Collected data entries:
::::

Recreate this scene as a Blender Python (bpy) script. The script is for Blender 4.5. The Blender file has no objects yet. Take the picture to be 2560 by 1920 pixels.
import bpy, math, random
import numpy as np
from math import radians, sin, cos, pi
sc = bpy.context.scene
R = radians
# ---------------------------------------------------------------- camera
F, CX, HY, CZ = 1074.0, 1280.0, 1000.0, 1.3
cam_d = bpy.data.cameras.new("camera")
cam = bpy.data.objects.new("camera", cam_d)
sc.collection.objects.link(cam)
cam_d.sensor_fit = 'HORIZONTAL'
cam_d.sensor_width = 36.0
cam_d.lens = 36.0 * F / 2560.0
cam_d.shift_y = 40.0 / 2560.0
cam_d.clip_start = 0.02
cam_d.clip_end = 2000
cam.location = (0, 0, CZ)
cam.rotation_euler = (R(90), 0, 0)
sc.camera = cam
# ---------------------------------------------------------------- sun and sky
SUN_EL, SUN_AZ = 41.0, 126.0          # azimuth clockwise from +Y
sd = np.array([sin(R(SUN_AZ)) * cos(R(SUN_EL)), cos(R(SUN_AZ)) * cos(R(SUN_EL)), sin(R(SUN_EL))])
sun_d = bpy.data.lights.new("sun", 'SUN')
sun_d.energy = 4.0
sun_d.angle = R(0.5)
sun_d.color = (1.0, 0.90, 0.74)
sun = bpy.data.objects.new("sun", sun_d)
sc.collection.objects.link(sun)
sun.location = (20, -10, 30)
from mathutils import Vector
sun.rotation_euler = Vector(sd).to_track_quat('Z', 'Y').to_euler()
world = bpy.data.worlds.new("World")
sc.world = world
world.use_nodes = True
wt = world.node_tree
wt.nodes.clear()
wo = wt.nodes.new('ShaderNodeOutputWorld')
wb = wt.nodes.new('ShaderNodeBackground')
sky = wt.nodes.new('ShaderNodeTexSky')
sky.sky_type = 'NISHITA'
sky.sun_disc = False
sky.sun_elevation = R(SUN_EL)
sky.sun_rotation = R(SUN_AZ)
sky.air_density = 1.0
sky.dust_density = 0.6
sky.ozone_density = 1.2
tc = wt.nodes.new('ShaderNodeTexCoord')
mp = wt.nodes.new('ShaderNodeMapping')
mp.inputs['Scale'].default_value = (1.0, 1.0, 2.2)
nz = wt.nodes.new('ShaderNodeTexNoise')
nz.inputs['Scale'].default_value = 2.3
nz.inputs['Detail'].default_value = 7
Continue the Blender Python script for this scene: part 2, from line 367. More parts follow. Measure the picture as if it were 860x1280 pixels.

::::

Exercise details: Find all the lines containing "script" in the material, then copy them.

Task output:
Recreate this scene as a Blender Python (bpy) script. The script is for Blender 4.5. The Blender file has no objects yet. Take the picture to be 2560 by 1920 pixels.
Continue the Blender Python script for this scene: part 2, from line 367. More parts follow. Measure the picture as if it were 860x1280 pixels.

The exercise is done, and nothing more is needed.